ESG (environmental, social, governance) investment assets represent 6% of all funds in the UK, less than half the 13% in the EU.

The UK is about “four or five years” behind the EU on green finance, says New Financial.

Wright added: “Over the past few years sustainable finance and ESG have climbed to the top of the agenda for policymakers and the financial services industry in Europe and around the world. The public commitment to ESG across the industry has been high, growth in ESG products and activity has been rapid, and the EU has led the world in creating a framework for sustainable finance.

The report is a collaboration with Luxembourg.

Nicolas Machel, chief executive of Luxembourg for Finance, said: “Greta Thunberg recently called out world leaders for years of ‘blah blah blah’, accusing them of decades of well sounding words but lacking in real and decisive action when it comes to tackling climate change.”

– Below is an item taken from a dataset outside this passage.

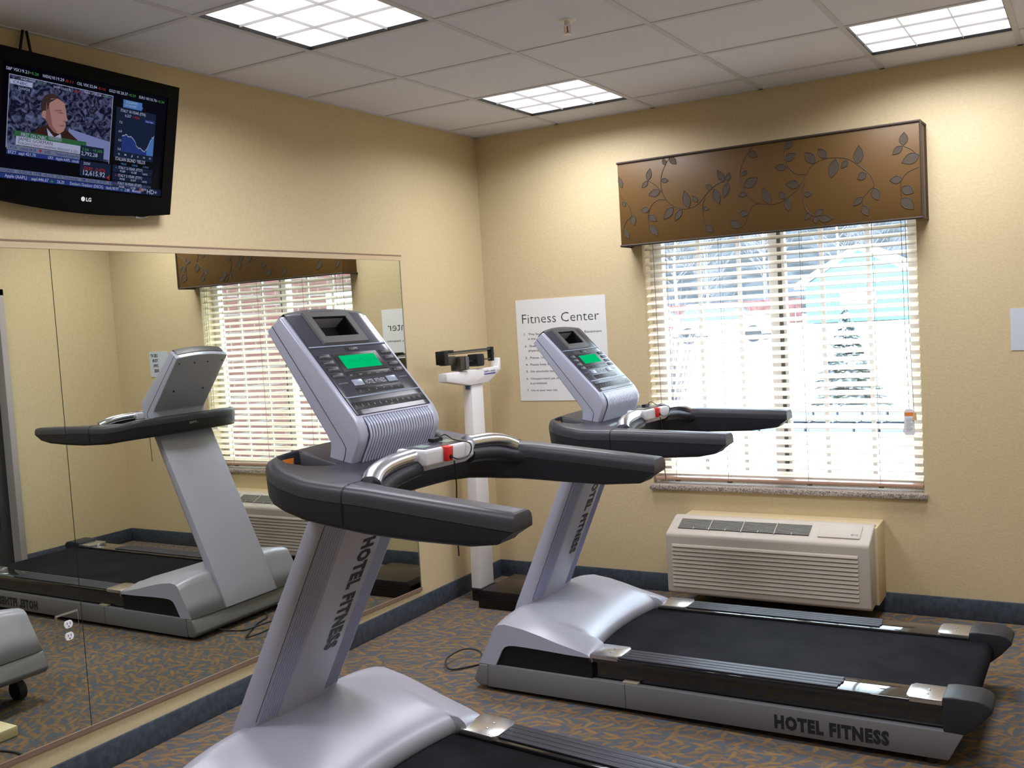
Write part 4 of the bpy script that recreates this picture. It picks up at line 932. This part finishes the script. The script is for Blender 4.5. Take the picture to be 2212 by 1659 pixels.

He adds: “As this report shows she is certainly correct in criticising the slow pace of progress. However, while there certainly has been an abundance of ‘blah blah blah’, it is not correct to say that it has been all words and no action. There is a growing level of commitment to ESG initiatives across the financial services industry, and while the concrete actions taken by financial institutions may not yet match their commitments, regions across the globe are seeing a steady uptick in sustainable finance offerings, with the EU being a clear pioneer and leader in this space.”